Did you build a new home at Shelterdale?
Yes, it had an old house. We were going to do it up, but we knocked it down and built a new house - a wise move because the price of building in 20 years it’s probably three or four times what it was.

Gavin King’s father Louis milks the family cow on their Hororata farm in the 1970s. Photo: Supplied
Gavin King’s father Louis milks the family cow on their Hororata farm in the 1970s. Photo: Supplied
Do you still farm the property?
I’m semi-retired. We sold the main part of Shelterdale to our oldest son Fraser (40), he’s leasing the balance of the land. So I started out as a boy and now I’m just a boy again. We also sold a nearby farm to our second oldest son Dougal (37). He converted it and milks 1300 cows. Our other son Angus (34) is a geologist at the Red Dog Mine, in Alaska.

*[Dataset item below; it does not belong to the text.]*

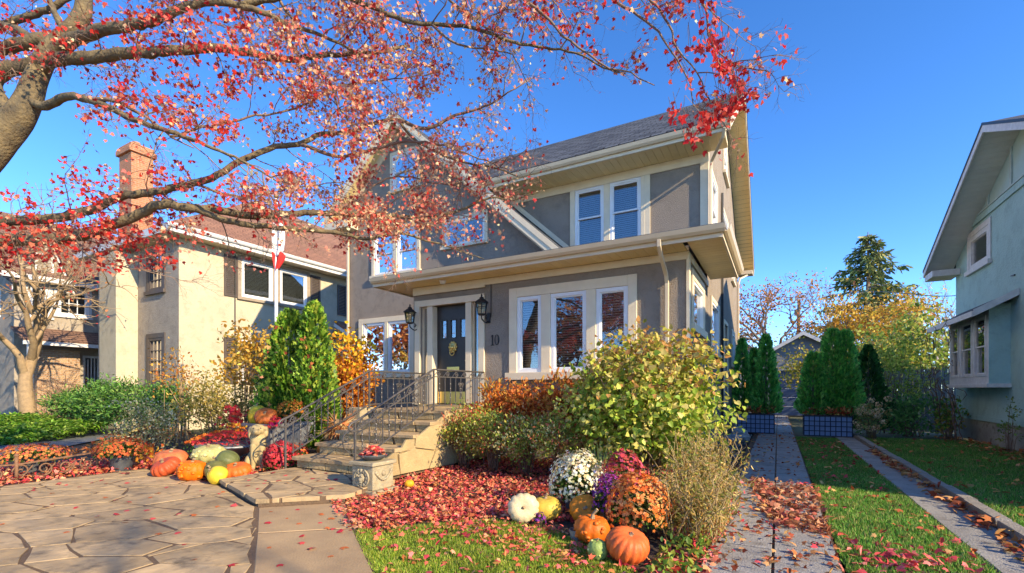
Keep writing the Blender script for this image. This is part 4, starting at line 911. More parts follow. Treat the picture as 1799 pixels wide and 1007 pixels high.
# ---- pale blue house at the far left
N4 = thing('blue_house', (-44, 9, 0), 'pale blue house with white pediment at the far left edge', 'house')
tf = east(-41); b = MB(tf); wall(b, 6.0, 15, 0, [(6,4.6),(10.5,7.2),(15,4.6)], [(8,9.2,3.2,4.6),(7.5,8.5,.9,2.3),(10,11,.9,2.3)]); b.build('wall', pm('blue_siding', (.30,.40,.47), (.27,.37,.44), scale=2), N4)
b = MB(front(6)); wall(b, -50, -41, 0, 4.6); b.build('wall', pm('blue_siding', (.30,.40,.47), (.27,.37,.44), scale=2), N4)
for a, c, z0, z1 in ((8,9.2,3.2,4.6),(7.5,8.5,.9,2.3),(10,11,.9,2.3)): win(N4, tf, a, c, z0, z1, fw=.12); boards(N4, 'window_casing', tf, a, c, z0, z1, .12, mat=m_vinyl)
roofslab('roof', [(-40.5,5.6,4.5),(-50,5.6,4.5),(-50,10.5,7.35),(-40.5,10.5,7.35)], m_shing4, N4); roofslab('roof', [(-40.5,15.4,4.5),(-50,15.4,4.5),(-50,10.51,7.35),(-40.5,10.51,7.35)], m_shing4, N4)
for ya_, yb_ in ((5.6,10.5),(15.4,10.5)):
    b = MB(); b.slab([(-40.5,ya_,4.2),(-40.5,yb_,7.05),(-40.5,yb_,7.34),(-40.5,ya_,4.49)], (.05,0,0)); b.build('barge_board', m_vinyl, N4)

# ---- seafoam house on the right
N5 = thing('seafoam_house', (8, 12.5, 0), 'seafoam green stucco house with gable roof and bay window at the right edge', 'house')
x5 = 4.40; tf = west(x5); r5y, r5z = 13.6, 6.95; s5 = .45
def z5(y): return r5z - s5*abs(y-r5y)
w5 = [(15.45,16.75,4.42,5.27)]
b = MB(tf); wall(b, 6.8, 17.9, .62, 5.60, w5); b.build('wall', m_green_st, N5)
b = MB(tf); b.box(6.8, 17.9, -.2, -.03, 0, .62); b.build('foundation', m_conc, N5)
b = MB(tf); b.slab([(6.8,.0,.55),(17.9,.0,.55),(17.9,.0,.66),(6.8,.0,.66)], (0,.02,0)); b.build('water_table', m_green_st, N5)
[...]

So you have gone from buying the modest family property to a bit of a family farming empire?
Sort of, yes. I sold the original family farm when I bought Shelterdale. The total area farmed by the family is about 3700 acres, on four different properties between Hororata and Windwhistle. 

Will you retire off Shelterdale one day?
We possibly will, but the grandkids are just down the road, Dougal’s and Fraser’s kids. If we moved away, we wouldn’t see the grandkids as much.

So I guess you have more than met your teenage goal?
Yes. Mountain climbers have goals, they have to get to the top. Every year we have a Lincoln Uni class come up here. I say to them – in our life you must have goals, if you have no goals you will go nowhere. Even if a goal seems unrealistic, you will be surprised how far you get along to achieving it.